====== PROVIDED DATA ======
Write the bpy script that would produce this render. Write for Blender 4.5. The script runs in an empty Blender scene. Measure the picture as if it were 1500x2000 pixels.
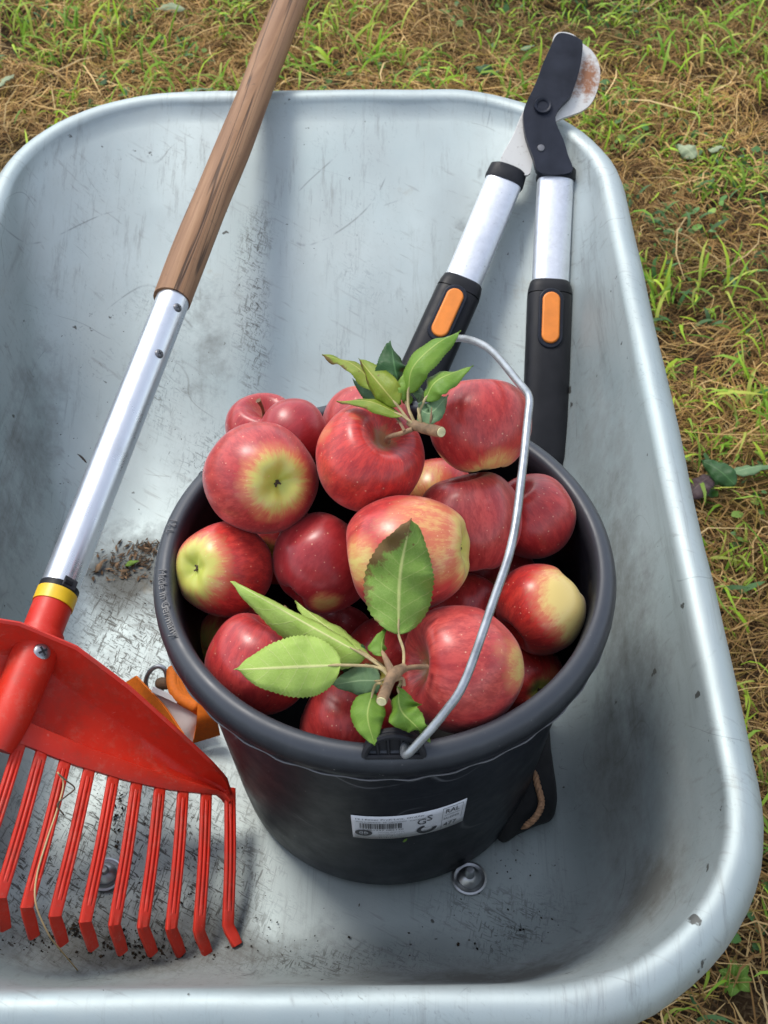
import bpy, bmesh, math, random
import numpy as np
from mathutils import Vector, Matrix, Quaternion, noise

random.seed(7); np.random.seed(7)
SC = bpy.context.scene
COL = SC.collection
PI = math.pi

# ------------------------------------------------------------------ camera
CAM = np.array([0.0, -0.5079, 0.9086])            # tray floor is z = 0, bucket axis is x = y = 0
PITCH, ROLL, FPX = 0.86822, -0.00964, 2400.0       # focal length in pixels of the 1500 x 2000 picture
FW = np.array([0, math.cos(PITCH), -math.sin(PITCH)])
_U = np.array([0, math.sin(PITCH), math.cos(PITCH)]); _R = np.array([1.0, 0, 0])
RT = math.cos(ROLL)*_R + math.sin(ROLL)*_U
UP = -math.sin(ROLL)*_R + math.cos(ROLL)*_U
cd = bpy.data.cameras.new('camera'); cam = bpy.data.objects.new('camera', cd); COL.objects.link(cam)
M = Matrix(((RT[0], UP[0], -FW[0], CAM[0]), (RT[1], UP[1], -FW[1], CAM[1]), (RT[2], UP[2], -FW[2], CAM[2]), (0, 0, 0, 1)))
cam.matrix_world = M
cd.sensor_fit = 'VERTICAL'; cd.sensor_height = 36; cd.sensor_width = 27; cd.lens = FPX/2000*36
cd.clip_start = 0.02; cd.clip_end = 500
cd.dof.use_dof = True; cd.dof.focus_distance = 0.86; cd.dof.aperture_fstop = 22
SC.camera = cam

# ------------------------------------------------------------------ sky and sun (bright, softly veiled day)
SUN_AZ, SUN_EL = math.radians(-42), math.radians(58)     # azimuth from +y towards +x
w = bpy.data.worlds.new('World'); SC.world = w; w.use_nodes = True
nt = w.node_tree; nt.nodes.clear()
sky = nt.nodes.new('ShaderNodeTexSky'); sky.sky_type = 'NISHITA'; sky.sun_disc = False
sky.sun_elevation = SUN_EL; sky.sun_rotation = SUN_AZ; sky.air_density = 1.0; sky.dust_density = 1.2
hs = nt.nodes.new('ShaderNodeHueSaturation'); hs.inputs['Saturation'].default_value = 0.52
bg = nt.nodes.new('ShaderNodeBackground'); bg.inputs['Strength'].default_value = 0.15
wo = nt.nodes.new('ShaderNodeOutputWorld')
nt.links.new(sky.outputs[0], hs.inputs['Color']); nt.links.new(hs.outputs[0], bg.inputs['Color']); nt.links.new(bg.outputs[0], wo.inputs['Surface'])
sd = bpy.data.lights.new('sun', 'SUN'); sd.energy = 1.05; sd.angle = math.radians(16); sd.color = (1.0, 0.955, 0.88)
so = bpy.data.objects.new('sun', sd); COL.objects.link(so); so.location = (-2, 2, 5)
sdir = Vector((math.sin(SUN_AZ)*math.cos(SUN_EL), math.cos(SUN_AZ)*math.cos(SUN_EL), math.sin(SUN_EL)))
so.rotation_euler = sdir.to_track_quat('Z', 'Y').to_euler()
SC.view_settings.view_transform = 'Standard'; SC.view_settings.look = 'None'
SC.view_settings.exposure = 1.08; SC.view_settings.gamma = 1.0
SC.render.engine = 'CYCLES'
SC.cycles.max_bounces = 6; SC.cycles.diffuse_bounces = 3; SC.cycles.glossy_bounces = 4; SC.cycles.transmission_bounces = 3; SC.cycles.caustics_reflective = False; SC.cycles.caustics_refractive = False
SC.render.resolution_x = 768; SC.render.resolution_y = 1024

# ------------------------------------------------------------------ layout helpers
def ray(x, y):
    d = FW + (x-750)/FPX*RT - (y-1000)/FPX*UP
    return d
def at(x, y, z):
    d = ray(x, y); t = (z-CAM[2])/d[2]
    return Vector(CAM + d*t)
def hit(x, y, P0, n):
    d = Vector(ray(x, y)); c = Vector(CAM)
    return c + d*((P0-c).dot(n)/d.dot(n))
def cdir(r, u, t):
    """direction given as right / up / towards the viewer"""
    v = Vector(RT)*r + Vector(UP)*u - Vector(FW)*t
    return v.normalized()
GROUND = -0.36

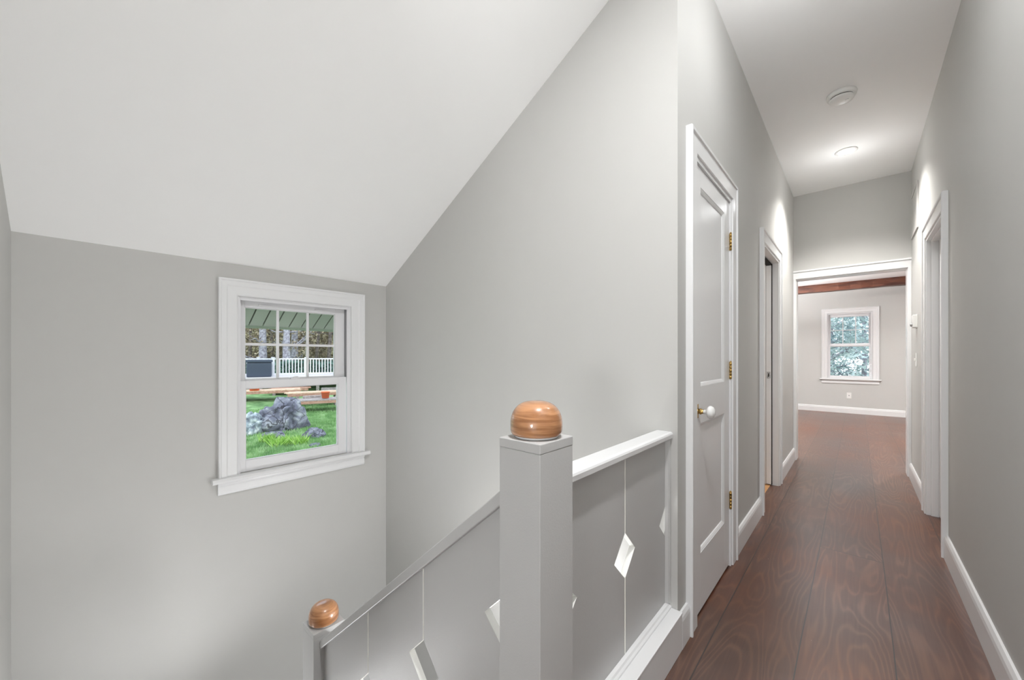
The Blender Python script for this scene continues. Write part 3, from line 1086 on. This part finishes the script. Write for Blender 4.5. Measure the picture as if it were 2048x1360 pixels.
======
EXERCISE:
Everything from the first line of the records through the line containing "PI = math.pi" should be reproduced exactly, apart from the pictures.

THE OUTPUT:
Write the bpy script that would produce this render. Write for Blender 4.5. The script runs in an empty Blender scene. Measure the picture as if it were 1500x2000 pixels.
import bpy, bmesh, math, random
import numpy as np
from mathutils import Vector, Matrix, Quaternion, noise

random.seed(7); np.random.seed(7)
SC = bpy.context.scene
COL = SC.collection
PI = math.pi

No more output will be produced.